Available records —
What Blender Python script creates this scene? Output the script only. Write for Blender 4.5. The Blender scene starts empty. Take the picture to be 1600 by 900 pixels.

==

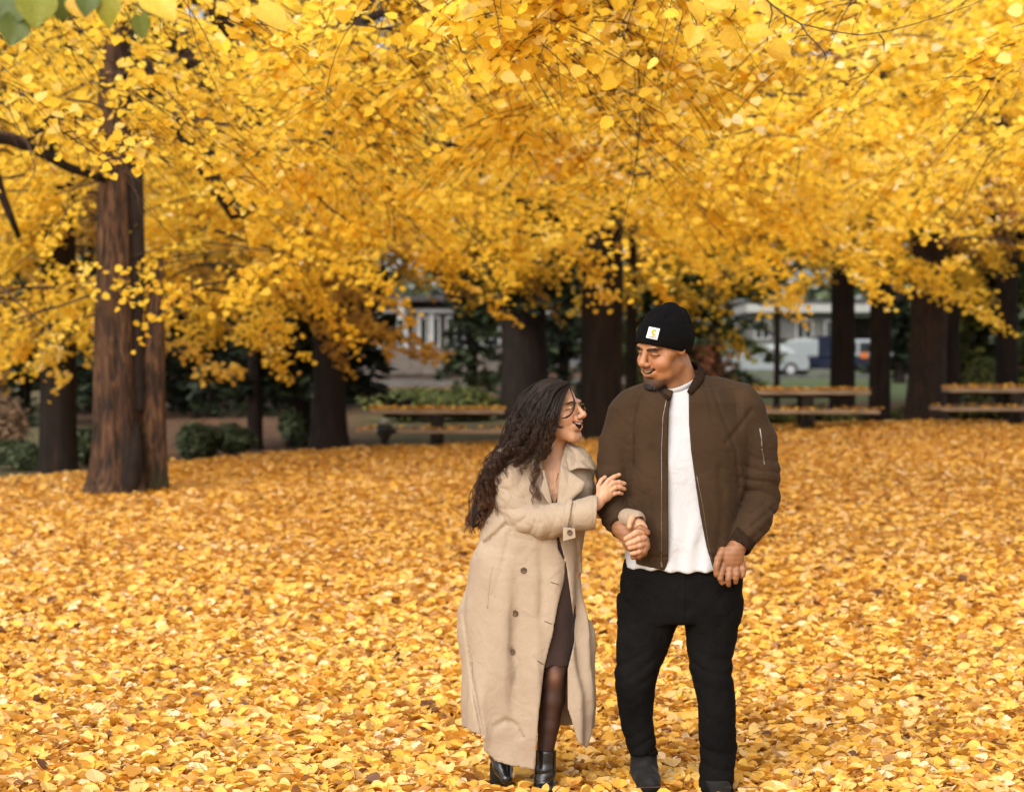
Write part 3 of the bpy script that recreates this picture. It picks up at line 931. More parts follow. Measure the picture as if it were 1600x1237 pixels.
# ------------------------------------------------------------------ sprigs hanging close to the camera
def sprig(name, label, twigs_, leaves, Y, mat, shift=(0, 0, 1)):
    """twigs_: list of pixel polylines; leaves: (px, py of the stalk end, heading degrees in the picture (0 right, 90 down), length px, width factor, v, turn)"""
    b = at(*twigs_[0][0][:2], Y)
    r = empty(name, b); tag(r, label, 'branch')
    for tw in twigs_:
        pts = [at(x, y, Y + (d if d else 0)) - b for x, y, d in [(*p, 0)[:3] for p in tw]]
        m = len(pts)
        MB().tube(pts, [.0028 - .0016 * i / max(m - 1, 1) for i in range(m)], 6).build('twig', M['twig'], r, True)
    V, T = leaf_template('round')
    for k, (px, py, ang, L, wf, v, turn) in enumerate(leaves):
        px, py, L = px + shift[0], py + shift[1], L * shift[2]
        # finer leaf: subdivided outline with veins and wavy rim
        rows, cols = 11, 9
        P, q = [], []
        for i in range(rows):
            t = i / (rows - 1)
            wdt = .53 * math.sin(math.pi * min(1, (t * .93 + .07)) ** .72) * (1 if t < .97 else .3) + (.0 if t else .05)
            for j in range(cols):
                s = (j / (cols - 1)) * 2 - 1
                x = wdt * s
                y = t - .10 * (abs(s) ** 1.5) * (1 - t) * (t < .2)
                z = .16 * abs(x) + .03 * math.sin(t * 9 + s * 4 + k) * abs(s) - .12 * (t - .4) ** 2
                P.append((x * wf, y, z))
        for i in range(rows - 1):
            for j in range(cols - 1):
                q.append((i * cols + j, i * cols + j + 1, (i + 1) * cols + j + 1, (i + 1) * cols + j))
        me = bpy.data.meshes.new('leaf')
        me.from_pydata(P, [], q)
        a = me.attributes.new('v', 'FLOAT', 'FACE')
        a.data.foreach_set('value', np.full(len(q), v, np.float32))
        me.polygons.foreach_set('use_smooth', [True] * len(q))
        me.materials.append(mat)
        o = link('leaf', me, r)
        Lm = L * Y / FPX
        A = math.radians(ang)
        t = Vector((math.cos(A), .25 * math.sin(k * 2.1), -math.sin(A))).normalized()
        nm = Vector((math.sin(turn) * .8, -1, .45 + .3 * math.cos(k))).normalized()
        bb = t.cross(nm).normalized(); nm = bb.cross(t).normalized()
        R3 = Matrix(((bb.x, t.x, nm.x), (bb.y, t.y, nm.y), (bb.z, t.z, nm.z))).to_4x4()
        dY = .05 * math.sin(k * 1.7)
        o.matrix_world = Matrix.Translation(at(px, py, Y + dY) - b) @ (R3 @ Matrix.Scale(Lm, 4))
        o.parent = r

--

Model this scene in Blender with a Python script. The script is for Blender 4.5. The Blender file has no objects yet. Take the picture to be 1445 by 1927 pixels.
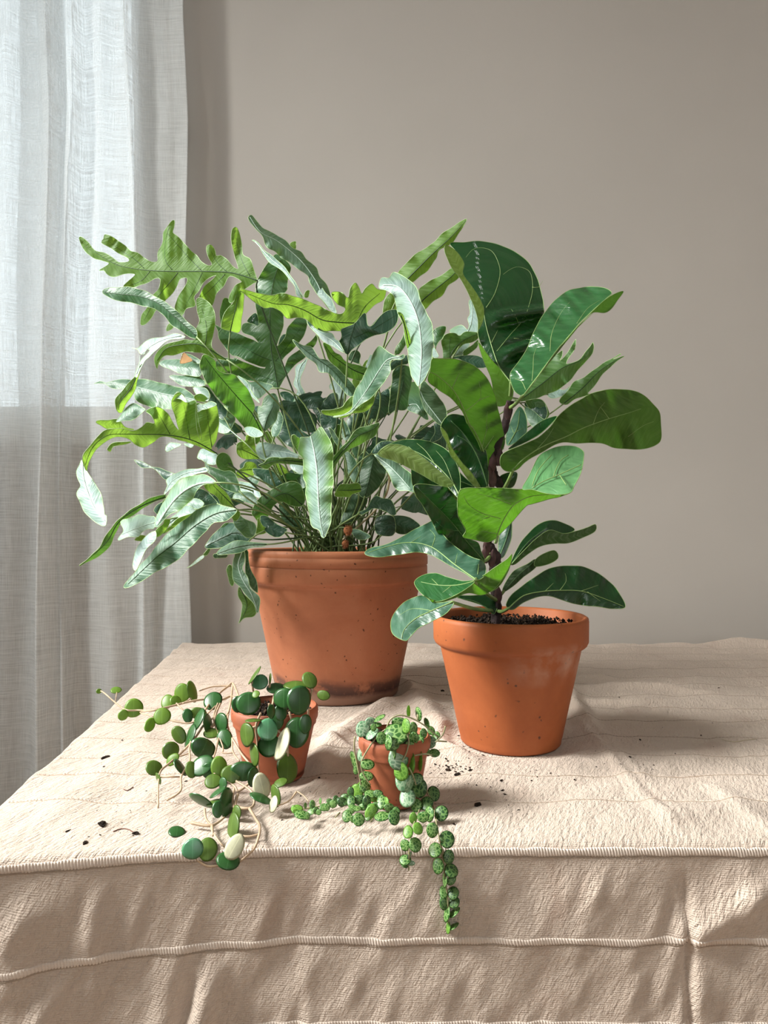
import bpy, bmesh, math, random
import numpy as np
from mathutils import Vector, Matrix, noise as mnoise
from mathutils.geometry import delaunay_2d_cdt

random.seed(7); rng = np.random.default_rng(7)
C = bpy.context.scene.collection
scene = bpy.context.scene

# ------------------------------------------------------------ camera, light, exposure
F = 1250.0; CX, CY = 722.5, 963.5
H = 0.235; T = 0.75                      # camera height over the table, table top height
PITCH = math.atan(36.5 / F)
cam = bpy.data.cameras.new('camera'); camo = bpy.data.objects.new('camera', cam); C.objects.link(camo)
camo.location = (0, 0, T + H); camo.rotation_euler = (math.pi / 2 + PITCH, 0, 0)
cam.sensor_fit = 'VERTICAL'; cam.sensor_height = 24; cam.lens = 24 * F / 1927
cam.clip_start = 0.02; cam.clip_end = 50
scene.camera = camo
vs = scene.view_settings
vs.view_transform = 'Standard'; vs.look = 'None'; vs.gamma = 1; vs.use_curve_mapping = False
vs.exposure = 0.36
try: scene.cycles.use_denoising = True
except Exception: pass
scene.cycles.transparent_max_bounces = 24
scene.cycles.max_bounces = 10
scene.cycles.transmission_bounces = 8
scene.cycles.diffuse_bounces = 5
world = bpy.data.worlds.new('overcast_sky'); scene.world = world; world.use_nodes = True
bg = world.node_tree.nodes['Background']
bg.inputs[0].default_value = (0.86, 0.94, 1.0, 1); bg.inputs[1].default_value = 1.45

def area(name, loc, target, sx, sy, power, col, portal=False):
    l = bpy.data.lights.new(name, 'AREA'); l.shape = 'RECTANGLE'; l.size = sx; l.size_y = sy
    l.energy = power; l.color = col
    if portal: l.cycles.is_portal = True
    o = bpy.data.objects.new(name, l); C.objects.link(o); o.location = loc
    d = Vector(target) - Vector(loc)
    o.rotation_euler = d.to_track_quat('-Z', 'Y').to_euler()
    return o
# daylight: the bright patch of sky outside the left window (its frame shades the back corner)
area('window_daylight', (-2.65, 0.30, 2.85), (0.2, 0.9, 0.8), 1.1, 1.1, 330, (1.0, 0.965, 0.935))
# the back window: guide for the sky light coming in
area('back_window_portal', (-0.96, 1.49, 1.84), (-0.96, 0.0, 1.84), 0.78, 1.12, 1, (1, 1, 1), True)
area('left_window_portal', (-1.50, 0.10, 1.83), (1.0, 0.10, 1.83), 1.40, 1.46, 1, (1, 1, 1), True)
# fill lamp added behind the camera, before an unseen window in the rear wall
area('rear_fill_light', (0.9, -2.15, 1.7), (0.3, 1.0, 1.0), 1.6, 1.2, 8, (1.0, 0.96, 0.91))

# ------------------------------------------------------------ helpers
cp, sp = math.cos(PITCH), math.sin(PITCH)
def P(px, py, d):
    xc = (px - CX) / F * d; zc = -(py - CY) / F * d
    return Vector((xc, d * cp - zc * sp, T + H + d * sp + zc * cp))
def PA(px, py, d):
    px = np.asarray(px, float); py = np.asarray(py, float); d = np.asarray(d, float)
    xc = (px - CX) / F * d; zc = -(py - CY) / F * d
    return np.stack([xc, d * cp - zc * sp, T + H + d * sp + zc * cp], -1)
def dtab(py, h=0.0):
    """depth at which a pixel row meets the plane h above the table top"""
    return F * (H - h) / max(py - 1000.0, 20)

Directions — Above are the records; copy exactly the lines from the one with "Model this scene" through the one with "scene = bpy.context.scene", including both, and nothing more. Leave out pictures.

Reply to the task —
Model this scene in Blender with a Python script. The script is for Blender 4.5. The Blender file has no objects yet. Take the picture to be 1445 by 1927 pixels.
import bpy, bmesh, math, random
import numpy as np
from mathutils import Vector, Matrix, noise as mnoise
from mathutils.geometry import delaunay_2d_cdt

random.seed(7); rng = np.random.default_rng(7)
C = bpy.context.scene.collection
scene = bpy.context.scene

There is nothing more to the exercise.